R: Thanks so much for pointing this out. We acknowledged that we made a mistake on the interpretation of these parameters. T₇ is the brightness temperature at Band 7 (3.89 µm). T₁₃ is the brightness temperature at Band 13 (10.41 µm). T₁₄ is the brightness temperature at Band 14 (11.24 µm). R_vis is the reflectivity of the high-temperature pixel at the visible-light band. 𝑅_visbg is the averaged reflectivity of effective background pixels in the window at the visible-light band. We have corrected these problems accordingly in the revised.

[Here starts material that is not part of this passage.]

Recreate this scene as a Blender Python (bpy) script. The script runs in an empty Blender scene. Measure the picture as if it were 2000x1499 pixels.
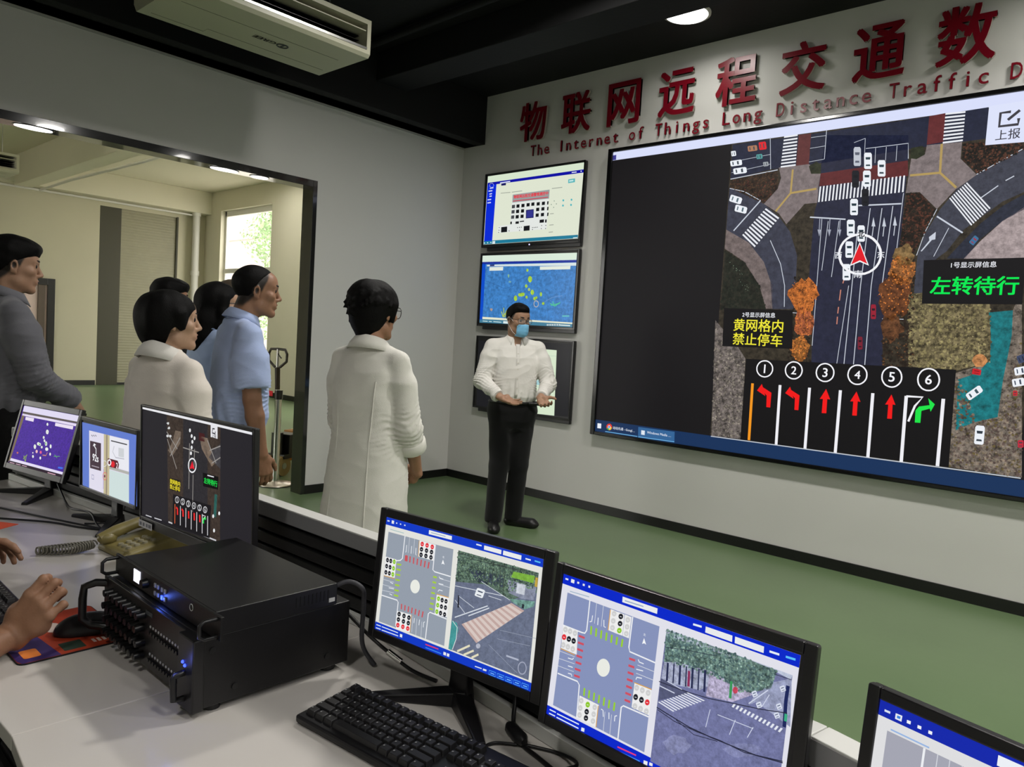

4. Some figures need to be improved. The legend in Figure 1 (b) is incomplete, and lacking of the fire area. The flowchart in Figure 2 is incomplete, lacking important contents in the “Data Reprocessing” process. In Figure 3, cloud coverage in the area of the nine-dotted line is only the cloud coverage of background, missing the actual cloud coverage. In Figure 6 (a), the title of the y-axis should be changed to “The number of misidentified fire pixels” to avoid confusion.

R: Thanks so much for this comment. In the revised manuscript, we have corrected these figures accordingly.

 Minor points:

1. Spell out the full name of JMA and NSMC in the abstract, since they appear for the first time.

R: Thanks so much for pointing this out. In the revised manuscript, we added the complete name to promote readers' understanding and make the content of the article clearer.

2. The time of the data (last access date) should be updated according to the requirement of ESSD.

R: Corrected. Thanks so much for pointing this out.

3. Please double-check the language throughout the manuscript. There are several typos and confusing parts. Some examples below:

Figure 1(a): “Hotintensity” ?

Figure 4 (a): "Mountian"

Line 229: “After removed the above mentioned disturbing pixels …”

R: Thanks so much for this comment. We have corrected all these typos in the revised manuscript. Meanwhile, we have re-checked the manuscript carefully and polished the English. Thanks again for your comment.